Implanted fiber-optic sensor for analyzing catalytic reactions and kinetics in Au/TiO2 systems

Abstract

In heterogeneous photocatalytic reactions, understanding the catalytic processes and its kinetics is crucial for catalyst design and performance evaluation. However, real-time monitoring the interface reaction such as pollutant degradation remains a challenge. In this study, the implantable optical fiber sensors with real-time catalytic monitoring capability were created by modifying the sensing surface with Au/TiO₂ heterojunction photocatalysts. As pollutants adsorb and degrade on the catalytic interface, surface refractive index changes occur. The evanescent field on the sensing surface covers the photocatalytic layer, enabling in situ and real-time monitoring of surface refractive index changes for catalytic reaction analysis. The flexible fiber-optic Surface Plasmon Resonance (SPR) sensors can be directly immersed in a pollutant solution Rhodamine 6 G (R6G) to monitor its degradation rate and kinetic processes. It reveals that the optimal size of Au nanoparticles (AuNPs) can facilitate efficient electron transfer at heterojunction catalysts.
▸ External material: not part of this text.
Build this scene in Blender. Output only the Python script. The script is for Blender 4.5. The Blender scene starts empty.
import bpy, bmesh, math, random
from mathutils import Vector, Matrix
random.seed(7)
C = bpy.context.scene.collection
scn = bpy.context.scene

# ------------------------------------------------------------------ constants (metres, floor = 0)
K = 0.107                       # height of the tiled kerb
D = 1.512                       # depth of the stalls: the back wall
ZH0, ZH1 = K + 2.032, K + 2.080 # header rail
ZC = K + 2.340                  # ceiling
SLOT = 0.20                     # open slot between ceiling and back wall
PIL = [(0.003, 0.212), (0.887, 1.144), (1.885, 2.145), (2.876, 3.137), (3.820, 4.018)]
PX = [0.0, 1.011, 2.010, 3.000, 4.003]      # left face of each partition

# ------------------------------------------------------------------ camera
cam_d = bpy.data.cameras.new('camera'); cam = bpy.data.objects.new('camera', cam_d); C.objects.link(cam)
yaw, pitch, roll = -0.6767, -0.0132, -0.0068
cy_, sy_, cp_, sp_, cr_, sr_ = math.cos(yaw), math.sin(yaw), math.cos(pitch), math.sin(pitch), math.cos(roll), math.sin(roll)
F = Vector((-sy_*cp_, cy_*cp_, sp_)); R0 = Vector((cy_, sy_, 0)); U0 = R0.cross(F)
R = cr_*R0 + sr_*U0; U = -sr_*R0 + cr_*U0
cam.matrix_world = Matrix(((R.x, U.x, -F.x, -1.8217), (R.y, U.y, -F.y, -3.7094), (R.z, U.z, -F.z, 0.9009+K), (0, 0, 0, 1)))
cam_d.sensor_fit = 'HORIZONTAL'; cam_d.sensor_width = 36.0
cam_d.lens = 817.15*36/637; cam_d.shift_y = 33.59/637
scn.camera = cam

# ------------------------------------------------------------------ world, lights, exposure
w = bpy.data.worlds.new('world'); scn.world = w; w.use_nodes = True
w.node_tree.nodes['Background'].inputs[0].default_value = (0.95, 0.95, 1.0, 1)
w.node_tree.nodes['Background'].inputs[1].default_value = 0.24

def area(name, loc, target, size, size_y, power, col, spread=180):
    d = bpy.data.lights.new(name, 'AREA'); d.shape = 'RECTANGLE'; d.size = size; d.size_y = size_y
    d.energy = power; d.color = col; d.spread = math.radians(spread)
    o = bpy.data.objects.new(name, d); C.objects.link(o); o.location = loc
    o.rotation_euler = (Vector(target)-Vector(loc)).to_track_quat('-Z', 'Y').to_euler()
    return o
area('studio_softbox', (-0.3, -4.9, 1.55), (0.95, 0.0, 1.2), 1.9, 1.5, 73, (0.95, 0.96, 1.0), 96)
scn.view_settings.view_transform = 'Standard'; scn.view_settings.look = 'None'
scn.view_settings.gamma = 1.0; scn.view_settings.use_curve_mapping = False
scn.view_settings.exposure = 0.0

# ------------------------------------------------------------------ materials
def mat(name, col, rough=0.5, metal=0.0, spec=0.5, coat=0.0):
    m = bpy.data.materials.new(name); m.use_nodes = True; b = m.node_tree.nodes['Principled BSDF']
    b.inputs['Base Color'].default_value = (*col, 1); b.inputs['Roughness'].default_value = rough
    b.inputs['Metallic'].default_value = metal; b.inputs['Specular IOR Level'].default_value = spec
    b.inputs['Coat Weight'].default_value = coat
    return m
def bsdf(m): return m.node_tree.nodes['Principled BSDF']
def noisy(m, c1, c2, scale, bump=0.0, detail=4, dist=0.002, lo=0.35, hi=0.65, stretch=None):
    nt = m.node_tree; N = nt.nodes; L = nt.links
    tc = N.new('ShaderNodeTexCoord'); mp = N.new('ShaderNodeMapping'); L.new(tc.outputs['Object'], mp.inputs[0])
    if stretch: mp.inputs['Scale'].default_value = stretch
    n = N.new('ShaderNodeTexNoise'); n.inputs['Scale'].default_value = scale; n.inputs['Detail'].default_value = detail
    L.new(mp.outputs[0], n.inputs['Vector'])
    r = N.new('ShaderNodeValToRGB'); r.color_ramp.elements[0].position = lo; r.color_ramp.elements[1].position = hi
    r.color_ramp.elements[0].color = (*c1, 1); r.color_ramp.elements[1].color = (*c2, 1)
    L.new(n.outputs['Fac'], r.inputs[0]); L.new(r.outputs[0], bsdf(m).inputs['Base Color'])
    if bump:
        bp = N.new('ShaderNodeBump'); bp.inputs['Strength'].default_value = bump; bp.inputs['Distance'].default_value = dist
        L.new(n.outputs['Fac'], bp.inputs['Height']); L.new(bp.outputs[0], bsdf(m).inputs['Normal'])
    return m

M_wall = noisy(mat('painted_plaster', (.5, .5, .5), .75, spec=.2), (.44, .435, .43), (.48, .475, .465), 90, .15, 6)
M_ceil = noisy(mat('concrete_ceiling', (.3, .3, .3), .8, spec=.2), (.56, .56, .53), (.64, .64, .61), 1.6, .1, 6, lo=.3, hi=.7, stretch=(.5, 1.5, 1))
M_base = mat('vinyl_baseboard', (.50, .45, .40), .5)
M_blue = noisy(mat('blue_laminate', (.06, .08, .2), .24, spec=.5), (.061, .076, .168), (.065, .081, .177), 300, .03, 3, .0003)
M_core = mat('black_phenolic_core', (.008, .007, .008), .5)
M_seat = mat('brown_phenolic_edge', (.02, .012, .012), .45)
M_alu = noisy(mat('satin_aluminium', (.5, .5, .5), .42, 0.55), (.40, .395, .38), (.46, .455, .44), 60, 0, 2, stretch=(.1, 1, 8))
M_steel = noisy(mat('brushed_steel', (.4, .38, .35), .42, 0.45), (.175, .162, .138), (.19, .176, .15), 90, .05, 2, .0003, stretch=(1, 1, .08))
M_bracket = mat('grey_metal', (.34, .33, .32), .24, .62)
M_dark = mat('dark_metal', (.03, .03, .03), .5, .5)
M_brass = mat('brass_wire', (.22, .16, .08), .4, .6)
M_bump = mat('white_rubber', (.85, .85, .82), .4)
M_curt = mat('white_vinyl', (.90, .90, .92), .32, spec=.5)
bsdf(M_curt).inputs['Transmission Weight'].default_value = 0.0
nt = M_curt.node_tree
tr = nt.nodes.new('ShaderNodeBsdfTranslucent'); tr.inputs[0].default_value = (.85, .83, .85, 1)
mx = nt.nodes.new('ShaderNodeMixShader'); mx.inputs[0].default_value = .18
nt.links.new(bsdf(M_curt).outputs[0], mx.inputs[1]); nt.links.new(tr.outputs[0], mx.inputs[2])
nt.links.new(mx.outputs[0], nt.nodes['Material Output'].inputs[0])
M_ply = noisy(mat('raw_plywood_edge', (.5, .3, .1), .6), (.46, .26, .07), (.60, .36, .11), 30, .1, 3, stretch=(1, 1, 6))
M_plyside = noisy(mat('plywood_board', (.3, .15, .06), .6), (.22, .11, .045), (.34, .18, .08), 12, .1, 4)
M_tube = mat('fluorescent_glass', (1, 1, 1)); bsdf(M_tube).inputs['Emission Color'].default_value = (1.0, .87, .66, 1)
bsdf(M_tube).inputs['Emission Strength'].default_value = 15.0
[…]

The time-resolved resonance wavelength shift further elucidates the degradation kinetics of photocatalysts with varying Au/TiO₂ composition. The fiber-optic sensor demonstrated comparable accuracy to conventional UV-Vis spectrophotometry in assessing TiO₂ photocatalytic degradation (84.13 % vs. 81.25 % efficiency, respectively), with a relative deviation less than 5 %. However, unlike the discrete data collected by traditional UV-Vis methods, the miniaturized and implantable fiber-optic SPR sensor can collect data every 0.25 s. It demonstrates real-time monitoring capability and enables more accurate evaluation of dynamic reaction processes. This in situ sensing strategy provides new insights into photocatalytic mechanisms and shows great potential for guiding catalyst design and optimization.